**PROBLEM TO WORK ON**. Give the data again exactly, from its opening line through the line in which "mb.box(x0, x1, y-.006, y+.006, z, z+pitch*.55, mat);" appears.
+++
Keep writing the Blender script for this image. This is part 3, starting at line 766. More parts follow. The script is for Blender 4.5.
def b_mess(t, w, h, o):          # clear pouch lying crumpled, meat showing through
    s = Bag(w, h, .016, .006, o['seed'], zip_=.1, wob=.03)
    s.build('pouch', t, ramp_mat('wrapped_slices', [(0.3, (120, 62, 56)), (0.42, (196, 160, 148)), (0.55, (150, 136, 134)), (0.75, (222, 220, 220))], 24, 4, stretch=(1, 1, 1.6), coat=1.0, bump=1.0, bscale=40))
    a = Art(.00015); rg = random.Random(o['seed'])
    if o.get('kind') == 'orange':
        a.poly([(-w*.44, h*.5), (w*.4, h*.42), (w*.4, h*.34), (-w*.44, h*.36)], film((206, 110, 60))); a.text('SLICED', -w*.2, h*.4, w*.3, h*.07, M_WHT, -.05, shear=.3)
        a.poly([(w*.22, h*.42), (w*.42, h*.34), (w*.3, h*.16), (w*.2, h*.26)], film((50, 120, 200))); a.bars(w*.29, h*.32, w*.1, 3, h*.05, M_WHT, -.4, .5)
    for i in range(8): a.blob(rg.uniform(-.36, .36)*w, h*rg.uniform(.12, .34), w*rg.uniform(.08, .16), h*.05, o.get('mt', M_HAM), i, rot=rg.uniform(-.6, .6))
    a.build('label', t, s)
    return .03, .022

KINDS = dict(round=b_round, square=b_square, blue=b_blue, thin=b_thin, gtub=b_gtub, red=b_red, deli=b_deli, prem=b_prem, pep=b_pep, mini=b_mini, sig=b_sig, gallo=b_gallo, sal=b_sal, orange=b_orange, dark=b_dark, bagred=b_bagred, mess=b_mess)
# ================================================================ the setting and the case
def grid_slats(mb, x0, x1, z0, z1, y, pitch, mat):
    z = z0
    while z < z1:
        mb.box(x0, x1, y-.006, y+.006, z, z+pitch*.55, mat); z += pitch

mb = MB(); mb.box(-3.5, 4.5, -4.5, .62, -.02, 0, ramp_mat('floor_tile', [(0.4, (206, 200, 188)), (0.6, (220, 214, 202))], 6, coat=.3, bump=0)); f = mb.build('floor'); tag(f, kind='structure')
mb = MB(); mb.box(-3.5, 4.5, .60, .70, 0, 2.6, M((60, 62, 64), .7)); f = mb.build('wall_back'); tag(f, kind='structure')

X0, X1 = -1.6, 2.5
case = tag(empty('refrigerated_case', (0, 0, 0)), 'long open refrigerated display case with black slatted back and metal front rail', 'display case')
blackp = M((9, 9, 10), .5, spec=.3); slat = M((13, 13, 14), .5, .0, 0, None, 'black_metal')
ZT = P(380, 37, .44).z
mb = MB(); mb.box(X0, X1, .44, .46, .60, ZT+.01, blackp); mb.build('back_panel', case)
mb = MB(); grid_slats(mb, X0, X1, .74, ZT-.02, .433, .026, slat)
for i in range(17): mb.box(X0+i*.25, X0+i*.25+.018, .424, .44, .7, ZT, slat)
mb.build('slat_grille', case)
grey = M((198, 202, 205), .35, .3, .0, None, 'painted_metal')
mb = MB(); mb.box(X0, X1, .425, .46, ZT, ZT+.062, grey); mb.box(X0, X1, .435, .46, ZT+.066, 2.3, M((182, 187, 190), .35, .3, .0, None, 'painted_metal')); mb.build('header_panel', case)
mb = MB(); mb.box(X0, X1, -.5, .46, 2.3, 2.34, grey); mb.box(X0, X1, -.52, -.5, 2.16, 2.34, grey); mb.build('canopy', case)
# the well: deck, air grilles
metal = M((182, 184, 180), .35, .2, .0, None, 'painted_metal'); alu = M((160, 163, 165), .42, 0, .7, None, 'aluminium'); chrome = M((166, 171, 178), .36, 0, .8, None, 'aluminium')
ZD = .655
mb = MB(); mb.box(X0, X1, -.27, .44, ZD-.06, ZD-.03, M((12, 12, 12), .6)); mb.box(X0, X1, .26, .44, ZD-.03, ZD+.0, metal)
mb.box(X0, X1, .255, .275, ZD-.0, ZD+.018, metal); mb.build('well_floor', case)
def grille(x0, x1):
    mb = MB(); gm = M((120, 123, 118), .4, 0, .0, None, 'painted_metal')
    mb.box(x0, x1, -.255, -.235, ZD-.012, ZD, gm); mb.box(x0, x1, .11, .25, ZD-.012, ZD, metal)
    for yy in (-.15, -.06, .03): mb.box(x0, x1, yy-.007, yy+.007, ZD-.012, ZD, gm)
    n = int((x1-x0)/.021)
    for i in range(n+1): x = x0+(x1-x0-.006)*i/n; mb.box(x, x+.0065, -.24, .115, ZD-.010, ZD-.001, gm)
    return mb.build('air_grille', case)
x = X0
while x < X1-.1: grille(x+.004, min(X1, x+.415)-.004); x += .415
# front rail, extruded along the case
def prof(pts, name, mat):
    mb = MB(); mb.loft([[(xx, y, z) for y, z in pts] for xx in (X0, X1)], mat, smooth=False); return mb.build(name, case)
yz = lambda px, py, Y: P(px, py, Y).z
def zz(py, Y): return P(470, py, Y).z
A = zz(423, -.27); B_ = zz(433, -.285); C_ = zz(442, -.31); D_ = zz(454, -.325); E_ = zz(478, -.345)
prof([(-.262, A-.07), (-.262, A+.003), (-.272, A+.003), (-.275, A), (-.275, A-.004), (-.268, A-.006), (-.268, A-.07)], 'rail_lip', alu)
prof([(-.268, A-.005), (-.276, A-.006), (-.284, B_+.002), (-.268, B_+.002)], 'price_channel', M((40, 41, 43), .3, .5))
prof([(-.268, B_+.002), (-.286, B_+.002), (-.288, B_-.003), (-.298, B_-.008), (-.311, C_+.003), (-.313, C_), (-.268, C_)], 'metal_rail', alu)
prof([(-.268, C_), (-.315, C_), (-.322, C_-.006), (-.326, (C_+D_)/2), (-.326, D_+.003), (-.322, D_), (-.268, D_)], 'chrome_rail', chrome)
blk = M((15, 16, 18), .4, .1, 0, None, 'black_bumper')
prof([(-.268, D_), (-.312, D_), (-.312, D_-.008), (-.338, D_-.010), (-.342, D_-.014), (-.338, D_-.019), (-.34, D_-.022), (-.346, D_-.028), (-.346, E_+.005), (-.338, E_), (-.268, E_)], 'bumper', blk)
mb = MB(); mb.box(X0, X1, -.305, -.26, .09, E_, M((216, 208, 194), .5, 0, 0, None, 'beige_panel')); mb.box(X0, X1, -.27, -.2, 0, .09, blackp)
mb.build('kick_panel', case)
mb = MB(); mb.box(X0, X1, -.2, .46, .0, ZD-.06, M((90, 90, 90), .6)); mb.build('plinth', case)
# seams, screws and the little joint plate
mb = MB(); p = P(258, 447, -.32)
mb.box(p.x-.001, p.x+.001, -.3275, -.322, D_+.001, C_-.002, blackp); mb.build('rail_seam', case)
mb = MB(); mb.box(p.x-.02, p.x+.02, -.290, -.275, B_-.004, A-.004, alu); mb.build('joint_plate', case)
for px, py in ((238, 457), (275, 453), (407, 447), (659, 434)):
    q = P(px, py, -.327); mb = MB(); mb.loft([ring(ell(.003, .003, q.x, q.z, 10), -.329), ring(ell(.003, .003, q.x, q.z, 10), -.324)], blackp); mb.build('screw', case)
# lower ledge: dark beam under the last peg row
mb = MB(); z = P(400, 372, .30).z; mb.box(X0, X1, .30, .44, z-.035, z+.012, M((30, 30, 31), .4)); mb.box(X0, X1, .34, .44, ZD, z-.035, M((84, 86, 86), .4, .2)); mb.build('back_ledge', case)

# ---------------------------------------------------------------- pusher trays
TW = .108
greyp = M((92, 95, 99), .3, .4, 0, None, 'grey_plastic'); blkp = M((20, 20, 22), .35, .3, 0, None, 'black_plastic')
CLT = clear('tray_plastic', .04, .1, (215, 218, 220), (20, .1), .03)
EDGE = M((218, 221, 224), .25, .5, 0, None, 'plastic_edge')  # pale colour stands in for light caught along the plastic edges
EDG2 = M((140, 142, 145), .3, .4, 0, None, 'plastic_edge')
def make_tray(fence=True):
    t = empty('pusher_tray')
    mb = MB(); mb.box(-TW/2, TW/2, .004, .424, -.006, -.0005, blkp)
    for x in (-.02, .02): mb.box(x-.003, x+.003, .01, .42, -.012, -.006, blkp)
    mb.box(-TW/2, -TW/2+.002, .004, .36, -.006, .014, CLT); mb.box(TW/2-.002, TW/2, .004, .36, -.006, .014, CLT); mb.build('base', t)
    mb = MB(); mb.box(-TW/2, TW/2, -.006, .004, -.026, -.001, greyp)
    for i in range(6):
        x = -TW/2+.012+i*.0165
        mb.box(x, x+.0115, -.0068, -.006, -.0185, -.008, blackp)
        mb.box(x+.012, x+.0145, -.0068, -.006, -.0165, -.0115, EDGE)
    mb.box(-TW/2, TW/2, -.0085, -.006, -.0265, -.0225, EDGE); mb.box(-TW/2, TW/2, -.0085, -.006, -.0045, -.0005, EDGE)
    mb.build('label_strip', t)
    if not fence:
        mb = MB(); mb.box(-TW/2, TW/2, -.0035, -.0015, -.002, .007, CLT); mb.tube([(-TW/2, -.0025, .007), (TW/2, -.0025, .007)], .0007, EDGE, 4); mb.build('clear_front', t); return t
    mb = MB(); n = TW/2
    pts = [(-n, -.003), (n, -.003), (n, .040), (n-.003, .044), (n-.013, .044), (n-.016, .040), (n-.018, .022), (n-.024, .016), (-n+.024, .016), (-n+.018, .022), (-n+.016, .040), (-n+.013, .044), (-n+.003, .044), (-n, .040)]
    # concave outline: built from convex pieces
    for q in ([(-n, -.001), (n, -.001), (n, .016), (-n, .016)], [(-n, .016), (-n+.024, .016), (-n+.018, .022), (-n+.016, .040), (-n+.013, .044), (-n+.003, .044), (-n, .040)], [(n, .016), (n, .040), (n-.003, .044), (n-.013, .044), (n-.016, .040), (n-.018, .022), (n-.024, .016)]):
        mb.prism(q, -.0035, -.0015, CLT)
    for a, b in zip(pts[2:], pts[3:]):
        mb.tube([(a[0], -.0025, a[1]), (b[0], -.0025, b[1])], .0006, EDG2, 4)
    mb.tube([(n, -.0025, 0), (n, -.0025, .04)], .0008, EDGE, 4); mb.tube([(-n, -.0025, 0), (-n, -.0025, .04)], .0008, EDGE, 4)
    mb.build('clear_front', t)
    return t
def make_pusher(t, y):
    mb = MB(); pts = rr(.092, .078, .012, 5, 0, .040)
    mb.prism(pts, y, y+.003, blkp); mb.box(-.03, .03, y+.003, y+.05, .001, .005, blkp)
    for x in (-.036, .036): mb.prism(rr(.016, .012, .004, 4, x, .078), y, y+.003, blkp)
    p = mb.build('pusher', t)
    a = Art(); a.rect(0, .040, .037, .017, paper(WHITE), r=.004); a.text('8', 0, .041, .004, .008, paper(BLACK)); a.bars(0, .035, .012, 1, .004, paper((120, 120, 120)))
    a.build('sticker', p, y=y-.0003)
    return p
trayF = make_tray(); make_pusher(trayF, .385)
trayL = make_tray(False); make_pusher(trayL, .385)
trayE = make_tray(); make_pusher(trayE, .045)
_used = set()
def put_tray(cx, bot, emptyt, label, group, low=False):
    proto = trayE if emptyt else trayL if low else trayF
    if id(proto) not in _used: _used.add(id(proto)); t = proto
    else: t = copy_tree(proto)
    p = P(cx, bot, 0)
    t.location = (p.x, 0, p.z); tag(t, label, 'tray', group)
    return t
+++
**TASK RESULT**.
Keep writing the Blender script for this image. This is part 3, starting at line 766. More parts follow. The script is for Blender 4.5.
def b_mess(t, w, h, o):          # clear pouch lying crumpled, meat showing through
    s = Bag(w, h, .016, .006, o['seed'], zip_=.1, wob=.03)
    s.build('pouch', t, ramp_mat('wrapped_slices', [(0.3, (120, 62, 56)), (0.42, (196, 160, 148)), (0.55, (150, 136, 134)), (0.75, (222, 220, 220))], 24, 4, stretch=(1, 1, 1.6), coat=1.0, bump=1.0, bscale=40))
    a = Art(.00015); rg = random.Random(o['seed'])
    if o.get('kind') == 'orange':
        a.poly([(-w*.44, h*.5), (w*.4, h*.42), (w*.4, h*.34), (-w*.44, h*.36)], film((206, 110, 60))); a.text('SLICED', -w*.2, h*.4, w*.3, h*.07, M_WHT, -.05, shear=.3)
        a.poly([(w*.22, h*.42), (w*.42, h*.34), (w*.3, h*.16), (w*.2, h*.26)], film((50, 120, 200))); a.bars(w*.29, h*.32, w*.1, 3, h*.05, M_WHT, -.4, .5)
    for i in range(8): a.blob(rg.uniform(-.36, .36)*w, h*rg.uniform(.12, .34), w*rg.uniform(.08, .16), h*.05, o.get('mt', M_HAM), i, rot=rg.uniform(-.6, .6))
    a.build('label', t, s)
    return .03, .022

KINDS = dict(round=b_round, square=b_square, blue=b_blue, thin=b_thin, gtub=b_gtub, red=b_red, deli=b_deli, prem=b_prem, pep=b_pep, mini=b_mini, sig=b_sig, gallo=b_gallo, sal=b_sal, orange=b_orange, dark=b_dark, bagred=b_bagred, mess=b_mess)
# ================================================================ the setting and the case
def grid_slats(mb, x0, x1, z0, z1, y, pitch, mat):
    z = z0
    while z < z1:
        mb.box(x0, x1, y-.006, y+.006, z, z+pitch*.55, mat); z += pitch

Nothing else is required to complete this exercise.